Nevertheless, few studies examine technical efficiency in secondary education.1
For example,
Afonso and St. Aubyn (2006a) evaluated efficiency in providing secondary education across
OECD countries by assessing outputs (student performance) against inputs directly used in
the education system (teachers, student time) and environment variables (wealth and parents’
education). In methodological terms, they employed a two-stage semi-parametric procedure.
Firstly, output efficiency scores were estimated by solving a standard DEA problem with
countries as DMUs. Secondly, these scores were explained in a regression with the
environmental variables as independent variables. Results from the first stage imply that, on
average, countries could have increased their results by 11.6 % using the same resources.
Since very insightful, cross-country analyses, particularly for the secondary education sector,
are rarely used for policy analysis, we will apply the DEA approach to several EU (plus
Croatia) and OECD countries, with a special focus on Slovenia and Croatia in the rest of the
paper.
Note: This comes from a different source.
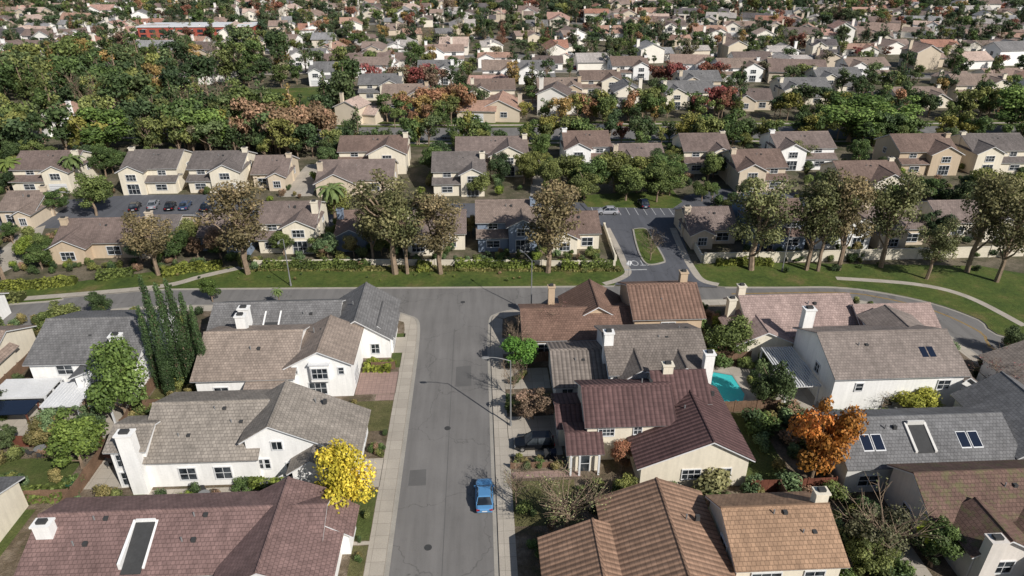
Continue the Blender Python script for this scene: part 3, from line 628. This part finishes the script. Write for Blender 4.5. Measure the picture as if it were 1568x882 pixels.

DEA is chosen here because it is more reliable for measuring technical efficiency as it
can be applied to multi-input and multi-output variables. The analysis includes 31 EU (plus
Croatia) and OECD countries in 1999–2007 period. The paper is divided into three parts.
After presenting some literature review of previous theoretical and empirical studies in this
section, research methodology and the results of the DEA analysis are provided in the second
part. Finally, the paper ends with a conclusion.